All of the lines below are to be transcribed faithfully, with pictures excluded from the copy.
◆ ◆ ◆ ◆ ◆
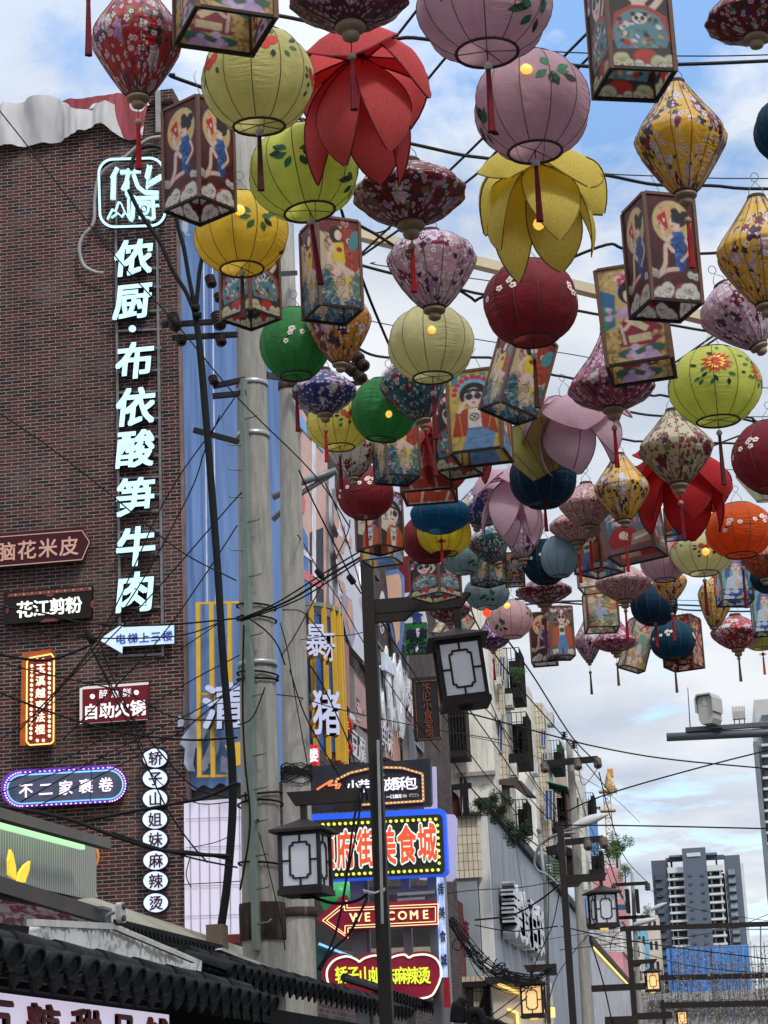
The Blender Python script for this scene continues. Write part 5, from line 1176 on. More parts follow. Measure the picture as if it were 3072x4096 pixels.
# tall white letters on the ladder frame
ls = thing('letter_sign', 'tall column of glowing white characters on a steel ladder frame', 'sign', P(545, 2620, Y=SY))
mb = MB()
mb.bar(P(464, 900, Y=BY-.06), P(482, 2625, Y=BY-.06), .06); mb.bar(P(628, 900, Y=BY-.06), P(652, 2625, Y=BY-.06), .06)
for y in (1080, 1155, 1250, 1325, 1400, 1488, 1572, 1680, 1755, 1830, 1915, 1985, 2050, 2130, 2225, 2345, 2435, 2625): mb.bar(P(472, y, Y=BY-.06), P(645, y-8, Y=BY-.06), .05)
mb.build('rail_frame', STEEL, ls)
for ch, x, y, s_ in (('侬', 540, 1037, 172), ('厨', 535, 1213, 168), ('布', 543, 1448, 168), ('依', 548, 1632, 172), ('酸', 548, 1800, 168), ('笋', 546, 1992, 168), ('牛', 550, 2190, 172), ('肉', 546, 2372, 172)):
    mb = MB(); mb.text(ch, P(x, y, Y=SY), EX, EZ, -EY, sizepx(s_, SY), .12, .040, 0, 1, 1.0, .10); mb.build('letter', [WGLOW, EDGE], ls)
mb = MB(); mb.prism([(p.x, p.z) for p in [P(x, y, Y=SY) for x, y in oval(15, 14, 16, 535, 1322)]], (0, SY, 0), EX, EZ, -EY, .12, 0, 1); mb.build('letter', [WGLOW, EDGE], ls)
# square emblem sign above
lg = thing('emblem_sign', 'rounded square glowing emblem sign with wheat ears and mountains on the brick wall', 'sign', P(533, 918, Y=SY))
LW = 267/2
def ringY(mb, outer, inner, Y, t, m=0, ms=None):
    po = [P(x, y, Y=Y) for x, y in outer]; pi = [P(x, y, Y=Y) for x, y in inner]; n = len(po)
    vs = [Vector((p.x, Y-t, p.z)) for p in po+pi]+[Vector((p.x, Y, p.z)) for p in po+pi]
    for i in range(n):
        j = (i+1) % n
        mb.add(vs, [(i, j, n+j, n+i)], m); mb.add(vs, [(2*n+i, 2*n+j, j, i), (n+i, n+j, 3*n+j, 3*n+i)], m if ms is None else ms)
def tiltp(poly, cx, cy, a):
    c, s_ = math.cos(a), math.sin(a); return [(cx+(x-cx)*c-(y-cy)*s_, cy+(x-cx)*s_+(y-cy)*c) for x, y in poly]
mb = MB(); ringY(mb, tiltp(rrect(270, 280, 62, 8, 533, 778), 533, 778, -.03), tiltp(rrect(250, 260, 53, 8, 533, 778), 533, 778, -.03), SY, .12, 0, 1); mb.build('outline', [WGLOW, EDGE], lg)
mb = MB()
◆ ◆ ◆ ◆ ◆
**Solution for this task:**
The Blender Python script for this scene continues. Write part 5, from line 1176 on. More parts follow. Measure the picture as if it were 3072x4096 pixels.
# tall white letters on the ladder frame
ls = thing('letter_sign', 'tall column of glowing white characters on a steel ladder frame', 'sign', P(545, 2620, Y=SY))
mb = MB()
mb.bar(P(464, 900, Y=BY-.06), P(482, 2625, Y=BY-.06), .06); mb.bar(P(628, 900, Y=BY-.06), P(652, 2625, Y=BY-.06), .06)
for y in (1080, 1155, 1250, 1325, 1400, 1488, 1572, 1680, 1755, 1830, 1915, 1985, 2050, 2130, 2225, 2345, 2435, 2625): mb.bar(P(472, y, Y=BY-.06), P(645, y-8, Y=BY-.06), .05)
mb.build('rail_frame', STEEL, ls)
for ch, x, y, s_ in (('侬', 540, 1037, 172), ('厨', 535, 1213, 168), ('布', 543, 1448, 168), ('依', 548, 1632, 172), ('酸', 548, 1800, 168), ('笋', 546, 1992, 168), ('牛', 550, 2190, 172), ('肉', 546, 2372, 172)):
    mb = MB(); mb.text(ch, P(x, y, Y=SY), EX, EZ, -EY, sizepx(s_, SY), .12, .040, 0, 1, 1.0, .10); mb.build('letter', [WGLOW, EDGE], ls)
mb = MB(); mb.prism([(p.x, p.z) for p in [P(x, y, Y=SY) for x, y in oval(15, 14, 16, 535, 1322)]], (0, SY, 0), EX, EZ, -EY, .12, 0, 1); mb.build('letter', [WGLOW, EDGE], ls)
# square emblem sign above
lg = thing('emblem_sign', 'rounded square glowing emblem sign with wheat ears and mountains on the brick wall', 'sign', P(533, 918, Y=SY))
LW = 267/2
def ringY(mb, outer, inner, Y, t, m=0, ms=None):
    po = [P(x, y, Y=Y) for x, y in outer]; pi = [P(x, y, Y=Y) for x, y in inner]; n = len(po)
    vs = [Vector((p.x, Y-t, p.z)) for p in po+pi]+[Vector((p.x, Y, p.z)) for p in po+pi]
    for i in range(n):
        j = (i+1) % n
        mb.add(vs, [(i, j, n+j, n+i)], m); mb.add(vs, [(2*n+i, 2*n+j, j, i), (n+i, n+j, 3*n+j, 3*n+i)], m if ms is None else ms)
def tiltp(poly, cx, cy, a):
    c, s_ = math.cos(a), math.sin(a); return [(cx+(x-cx)*c-(y-cy)*s_, cy+(x-cx)*s_+(y-cy)*c) for x, y in poly]
mb = MB(); ringY(mb, tiltp(rrect(270, 280, 62, 8, 533, 778), 533, 778, -.03), tiltp(rrect(250, 260, 53, 8, 533, 778), 533, 778, -.03), SY, .12, 0, 1); mb.build('outline', [WGLOW, EDGE], lg)
mb = MB()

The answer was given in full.